EXERCISE REQUIREMENTS: Write out the full listing again, exactly as it stands.

SOURCE EXCERPT:
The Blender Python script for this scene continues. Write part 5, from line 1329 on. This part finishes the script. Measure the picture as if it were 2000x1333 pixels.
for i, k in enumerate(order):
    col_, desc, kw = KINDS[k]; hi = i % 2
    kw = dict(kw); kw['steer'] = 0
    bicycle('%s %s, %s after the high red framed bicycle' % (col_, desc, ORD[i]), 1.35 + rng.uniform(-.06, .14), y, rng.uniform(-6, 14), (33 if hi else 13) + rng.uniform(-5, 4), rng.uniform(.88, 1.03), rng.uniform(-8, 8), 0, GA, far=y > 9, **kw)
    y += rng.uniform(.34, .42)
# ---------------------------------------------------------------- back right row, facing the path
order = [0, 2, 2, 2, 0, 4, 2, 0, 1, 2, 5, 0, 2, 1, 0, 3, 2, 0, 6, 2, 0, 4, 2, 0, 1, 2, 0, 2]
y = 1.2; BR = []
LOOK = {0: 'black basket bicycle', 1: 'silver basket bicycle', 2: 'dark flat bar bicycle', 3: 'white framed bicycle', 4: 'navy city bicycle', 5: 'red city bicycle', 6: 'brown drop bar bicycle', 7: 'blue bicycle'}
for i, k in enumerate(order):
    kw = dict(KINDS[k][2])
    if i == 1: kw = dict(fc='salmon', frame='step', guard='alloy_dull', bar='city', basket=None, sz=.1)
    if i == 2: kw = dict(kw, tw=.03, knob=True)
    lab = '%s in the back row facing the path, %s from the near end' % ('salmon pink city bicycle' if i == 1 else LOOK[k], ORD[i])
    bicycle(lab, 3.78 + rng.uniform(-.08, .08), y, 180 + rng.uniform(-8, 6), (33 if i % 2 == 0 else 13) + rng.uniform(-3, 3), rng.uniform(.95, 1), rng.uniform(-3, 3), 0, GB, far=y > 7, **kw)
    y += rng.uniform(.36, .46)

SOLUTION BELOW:
The Blender Python script for this scene continues. Write part 5, from line 1329 on. This part finishes the script. Measure the picture as if it were 2000x1333 pixels.
for i, k in enumerate(order):
    col_, desc, kw = KINDS[k]; hi = i % 2
    kw = dict(kw); kw['steer'] = 0
    bicycle('%s %s, %s after the high red framed bicycle' % (col_, desc, ORD[i]), 1.35 + rng.uniform(-.06, .14), y, rng.uniform(-6, 14), (33 if hi else 13) + rng.uniform(-5, 4), rng.uniform(.88, 1.03), rng.uniform(-8, 8), 0, GA, far=y > 9, **kw)
    y += rng.uniform(.34, .42)
# ---------------------------------------------------------------- back right row, facing the path
order = [0, 2, 2, 2, 0, 4, 2, 0, 1, 2, 5, 0, 2, 1, 0, 3, 2, 0, 6, 2, 0, 4, 2, 0, 1, 2, 0, 2]
y = 1.2; BR = []
LOOK = {0: 'black basket bicycle', 1: 'silver basket bicycle', 2: 'dark flat bar bicycle', 3: 'white framed bicycle', 4: 'navy city bicycle', 5: 'red city bicycle', 6: 'brown drop bar bicycle', 7: 'blue bicycle'}
for i, k in enumerate(order):
    kw = dict(KINDS[k][2])
    if i == 1: kw = dict(fc='salmon', frame='step', guard='alloy_dull', bar='city', basket=None, sz=.1)
    if i == 2: kw = dict(kw, tw=.03, knob=True)
    lab = '%s in the back row facing the path, %s from the near end' % ('salmon pink city bicycle' if i == 1 else LOOK[k], ORD[i])
    bicycle(lab, 3.78 + rng.uniform(-.08, .08), y, 180 + rng.uniform(-8, 6), (33 if i % 2 == 0 else 13) + rng.uniform(-3, 3), rng.uniform(.95, 1), rng.uniform(-3, 3), 0, GB, far=y > 7, **kw)
    y += rng.uniform(.36, .46)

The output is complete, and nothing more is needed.